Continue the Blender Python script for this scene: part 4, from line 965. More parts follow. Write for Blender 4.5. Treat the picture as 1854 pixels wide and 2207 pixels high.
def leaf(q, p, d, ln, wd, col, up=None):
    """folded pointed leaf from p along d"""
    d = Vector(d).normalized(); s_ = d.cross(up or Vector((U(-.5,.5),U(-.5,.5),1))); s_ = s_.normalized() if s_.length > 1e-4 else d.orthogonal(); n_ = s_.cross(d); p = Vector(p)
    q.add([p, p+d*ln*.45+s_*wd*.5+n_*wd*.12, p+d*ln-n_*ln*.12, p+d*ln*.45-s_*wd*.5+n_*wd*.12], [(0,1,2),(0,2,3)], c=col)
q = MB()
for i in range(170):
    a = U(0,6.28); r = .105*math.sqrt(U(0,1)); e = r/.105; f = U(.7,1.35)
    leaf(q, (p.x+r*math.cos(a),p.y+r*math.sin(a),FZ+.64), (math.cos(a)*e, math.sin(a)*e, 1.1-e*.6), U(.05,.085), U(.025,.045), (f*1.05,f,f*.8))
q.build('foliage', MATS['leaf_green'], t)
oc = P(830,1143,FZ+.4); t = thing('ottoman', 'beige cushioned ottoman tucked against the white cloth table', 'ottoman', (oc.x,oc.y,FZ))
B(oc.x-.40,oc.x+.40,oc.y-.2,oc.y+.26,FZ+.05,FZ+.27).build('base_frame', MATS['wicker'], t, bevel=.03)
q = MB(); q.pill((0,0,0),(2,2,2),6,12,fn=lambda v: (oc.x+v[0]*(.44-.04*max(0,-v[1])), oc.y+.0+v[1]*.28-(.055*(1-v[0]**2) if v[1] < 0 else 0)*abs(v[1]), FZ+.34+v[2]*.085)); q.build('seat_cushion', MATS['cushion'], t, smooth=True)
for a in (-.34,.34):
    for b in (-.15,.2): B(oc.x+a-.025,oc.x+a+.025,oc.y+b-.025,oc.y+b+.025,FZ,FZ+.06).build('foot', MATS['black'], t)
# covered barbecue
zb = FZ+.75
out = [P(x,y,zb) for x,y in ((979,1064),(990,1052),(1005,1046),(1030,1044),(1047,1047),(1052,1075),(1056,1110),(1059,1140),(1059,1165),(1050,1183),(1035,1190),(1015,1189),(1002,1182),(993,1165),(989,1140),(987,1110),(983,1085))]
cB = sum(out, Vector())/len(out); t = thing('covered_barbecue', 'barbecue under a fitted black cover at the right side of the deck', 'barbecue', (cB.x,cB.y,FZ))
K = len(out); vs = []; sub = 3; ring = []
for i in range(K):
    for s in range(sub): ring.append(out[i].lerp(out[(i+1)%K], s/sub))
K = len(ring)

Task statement
Output the data above exactly, please, line for line.

Correct output
Continue the Blender Python script for this scene: part 4, from line 965. More parts follow. Write for Blender 4.5. Treat the picture as 1854 pixels wide and 2207 pixels high.
def leaf(q, p, d, ln, wd, col, up=None):
    """folded pointed leaf from p along d"""
    d = Vector(d).normalized(); s_ = d.cross(up or Vector((U(-.5,.5),U(-.5,.5),1))); s_ = s_.normalized() if s_.length > 1e-4 else d.orthogonal(); n_ = s_.cross(d); p = Vector(p)
    q.add([p, p+d*ln*.45+s_*wd*.5+n_*wd*.12, p+d*ln-n_*ln*.12, p+d*ln*.45-s_*wd*.5+n_*wd*.12], [(0,1,2),(0,2,3)], c=col)
q = MB()
for i in range(170):
    a = U(0,6.28); r = .105*math.sqrt(U(0,1)); e = r/.105; f = U(.7,1.35)
    leaf(q, (p.x+r*math.cos(a),p.y+r*math.sin(a),FZ+.64), (math.cos(a)*e, math.sin(a)*e, 1.1-e*.6), U(.05,.085), U(.025,.045), (f*1.05,f,f*.8))
q.build('foliage', MATS['leaf_green'], t)
oc = P(830,1143,FZ+.4); t = thing('ottoman', 'beige cushioned ottoman tucked against the white cloth table', 'ottoman', (oc.x,oc.y,FZ))
B(oc.x-.40,oc.x+.40,oc.y-.2,oc.y+.26,FZ+.05,FZ+.27).build('base_frame', MATS['wicker'], t, bevel=.03)
q = MB(); q.pill((0,0,0),(2,2,2),6,12,fn=lambda v: (oc.x+v[0]*(.44-.04*max(0,-v[1])), oc.y+.0+v[1]*.28-(.055*(1-v[0]**2) if v[1] < 0 else 0)*abs(v[1]), FZ+.34+v[2]*.085)); q.build('seat_cushion', MATS['cushion'], t, smooth=True)
for a in (-.34,.34):
    for b in (-.15,.2): B(oc.x+a-.025,oc.x+a+.025,oc.y+b-.025,oc.y+b+.025,FZ,FZ+.06).build('foot', MATS['black'], t)
# covered barbecue
zb = FZ+.75
out = [P(x,y,zb) for x,y in ((979,1064),(990,1052),(1005,1046),(1030,1044),(1047,1047),(1052,1075),(1056,1110),(1059,1140),(1059,1165),(1050,1183),(1035,1190),(1015,1189),(1002,1182),(993,1165),(989,1140),(987,1110),(983,1085))]
cB = sum(out, Vector())/len(out); t = thing('covered_barbecue', 'barbecue under a fitted black cover at the right side of the deck', 'barbecue', (cB.x,cB.y,FZ))
K = len(out); vs = []; sub = 3; ring = []
for i in range(K):
    for s in range(sub): ring.append(out[i].lerp(out[(i+1)%K], s/sub))
K = len(ring)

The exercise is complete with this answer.